30 agosto 2013

El rey David (5)

Francisco Javier Bernad Morales

Si la historia del ascenso de David está llena de elementos novelescos, la de sus años de madurez rebosa tensión dramática. Pasaremos por alto la narración de sus victorias militares sobre ammonitas, moabitas, idumeos, filisteos y arameos, para centrarnos en los conflictos familiares que ensombrecieron sus últimos años. Todo empieza cuando David se enamora de Betsabé, esposa de Urías el hitita, mientras este se halla lejos, combatiendo a los ammonitas. Cuando el rey se entera de que ella ha quedado embarazada, su primera idea es llamar al marido para hacerle creer que es suyo el niño que ha de nacer. A tal fin, solicita a Joab, general al mando en la campaña y de quien ya hemos hablado a propósito de la muerte de Abner, que con el pretexto de informarle de la suerte de los combates, le envíe a Urías. Sin embargo, cuando tras entrevistarse con David, este le da permiso para ir a su casa con su mujer, el hitita responde:

-El Arca, Israel y Judá moran en tiendas, y Joab, mi señor, y los oficiales de mi señor acampan en campo raso, y ¿voy yo a ir a mi casa a comer y a beber y a dormir con mi mujer? ¡Por mi vida y por vida de tu alma, yo no haré tal cosa! (2 Samuel 11, 11).

Ante esta negativa, David, tras agasajarle, envía a Urías de vuelta al campamento con una carta para Joab. En ella ordena que se situe al hitita en lo más comprometido del combate y que en lo más recio de la lucha, lo abandonen sus compañeros, a fin de que sea muerto por el enemigo. Desaparecido así Urías, David se desposa con Betsabé.

Provoca así el rey, el desagrado de Yahveh, quien le envía al profeta Natán para recriminarle la acción. Este recurre a una hermosa parábola, en la que presenta a un hombre rico dueño de grandes rebaños y a uno pobre que no tiene más que una corderilla. Ocurrió que el rico recibió una visita y no queriendo sacrificar uno de sus animales para el banquete, hizo matar al del pobre. Al escuchar esto, David estalla indignado contra quien ha obrado tan vilmente, pero Natán le hace ver que es así como él mismo se ha comportado:

-¡Tú eres ese hombre! Así ha dicho Yahveh, Dios de Israel: Yo mismo te ungí rey sobre Israel, te salvé de las manos de Saúl y te entregué la casa de tu señor, coloqué en tu seno las mujeres de tu amo e hícete dueño de la casa de Israel y de Judá; y por si fuera poco, te habría agregado tales y cuales cosas. ¿Po qué has menospreciado la palabra de Yahveh, haciendo lo que parece mal a sus ojos? Has hecho perecer a espada a Urías el hitita y a su esposa te has cogido por esposa, asesinándole mediante la espada de los ammonitas. Ahora bien, la espada no se va a apartar de tu casa en castigo de haberme tú menospreciado y haber tomado a la mujer de Urías el hitita para que venga a ser tu mujer” (2 Samuel, 12, 7-10).

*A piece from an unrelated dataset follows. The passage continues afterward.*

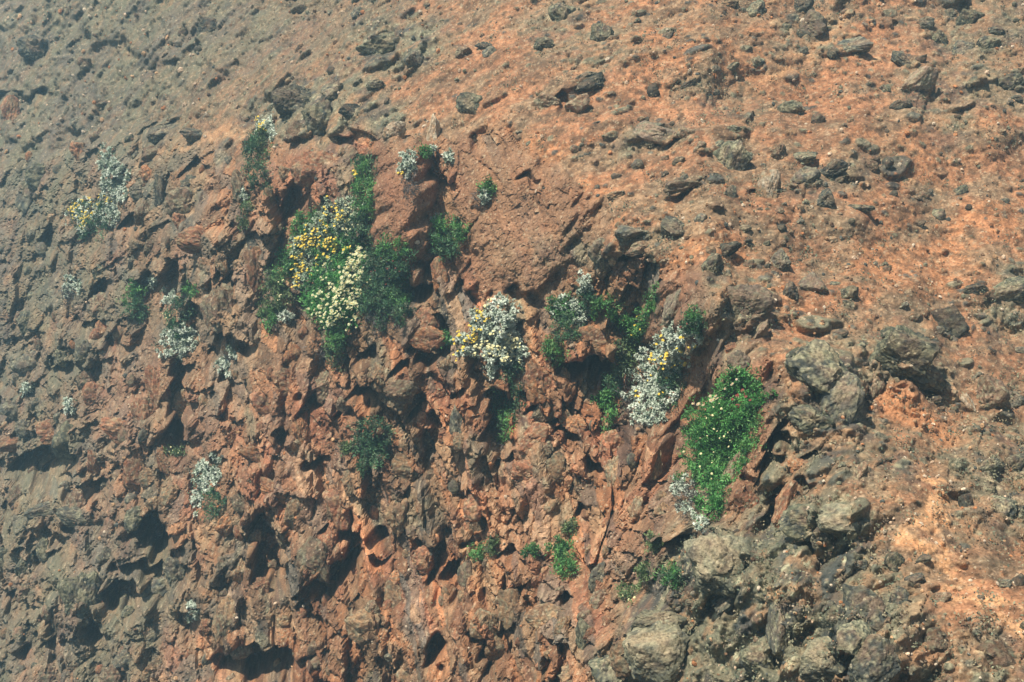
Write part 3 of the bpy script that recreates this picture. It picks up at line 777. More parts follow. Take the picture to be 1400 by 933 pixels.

Una escena como la aquí relatada, hubiera sido inconcebible en cualquier otra monarquía no ya de la época, sino incluso de tiempos muy posteriores. Ningún sacerdote o profeta de cualquiera de los reinos vencidos por David, habría osado censurar a su rey de una manera tan dura por un crimen, cometido además contra un extranjero. Las exigencias éticas de la religión de Israel superan con mucho las de los cultos naturalistas cananeos. La denuncia de los abusos cometidos por los poderosos no es una excepción, sino un componente esencial de la actividad profética.

La temprana muerte del hijo nacido de Betsabé es solo el inicio de un cúmulo de desgracias, que se desarrollarán en un crescendo trágico en los capítulos siguientes, hasta conformar un cuadro que en nada desmerece de la historia de los Átridas o de las desventuras de la casa de Edipo.